PHP type hinting error?

Question

I just got this Fatal Error

Catchable fatal error: Argument 1 passed to File::__construct() must be an instance of integer, integer given, called in /home/radu/php_projects/audio_player/index.php on line 9 and defined in /home/radu/php_projects/audio_player/php/File.php on line 7

So, there is the class

class File{        
        public $id;
        public $name;
        public $file_paths;
        public function __construct(integer $id=null, string $name=null, array $file_paths=null)
        {
            foreach(func_get_args() as $name => $val)
            {
                $this->$name = $val;
            }
        }
    }

And here is the code that triggers the error

$file = new File(1, "sound", array());

Am I missing something or there is something bad with this PHP type hinting?

Answer 1

Since this could be misleading and since this answer is still quite high in search engines.

PHP 7 did introduce type hinting for scalar types

There is no scalar type hinting in PHP 5, so the integer type hint is considered to be a class type hint.

More reference http://php.net/manual/en/functions.arguments.php#functions.arguments.type-declaration

Answer 2

You can't force a parameter to be an integer.

Look here language.oop5.typehinting :

PHP 5 introduces type hinting.

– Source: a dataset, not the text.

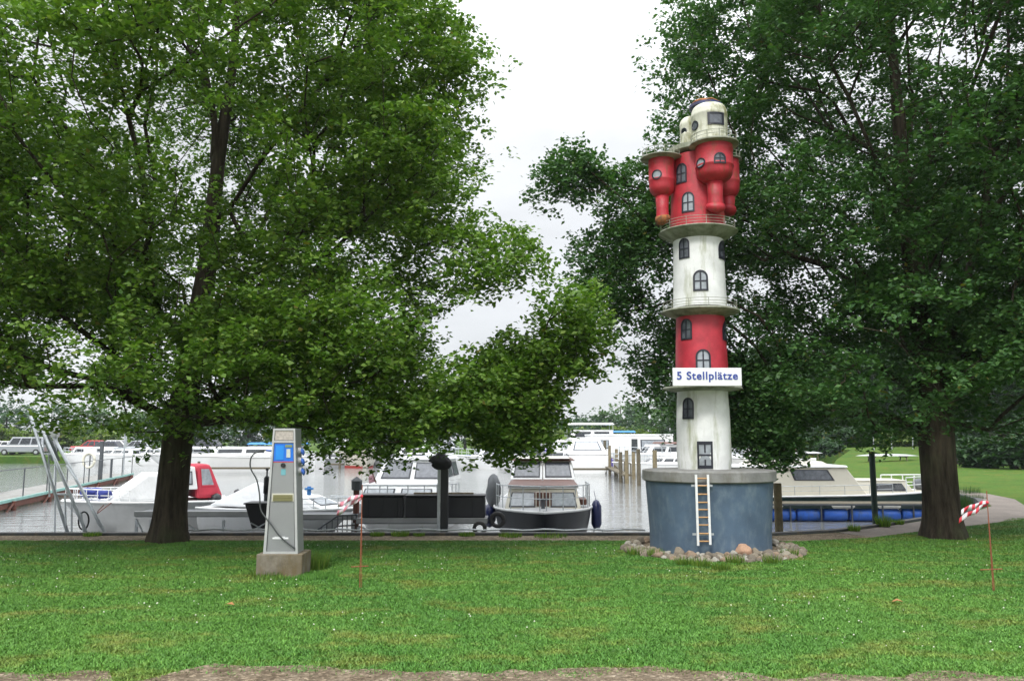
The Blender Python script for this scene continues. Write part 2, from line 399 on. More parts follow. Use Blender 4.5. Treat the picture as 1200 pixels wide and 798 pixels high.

Functions are now able to force parameters to be objects [...], interfaces, arrays (since PHP 5.1) or callable (since PHP 5.4).

[...]

Type hints can not be used with scalar types such as int or string. [...]

And here language.types.intro, PHP scalar types are :

- boolean
- integer
- float (floating-point number, aka double)
- string

Answer 3

As far as I know, you can't use the integer type hint in PHP. However, someone in PHP.net had this helpful comment:

http://www.php.net/manual/en/language.oop5.typehinting.php#83442

It's apparently a workaround that will work for you if you really need this functionality.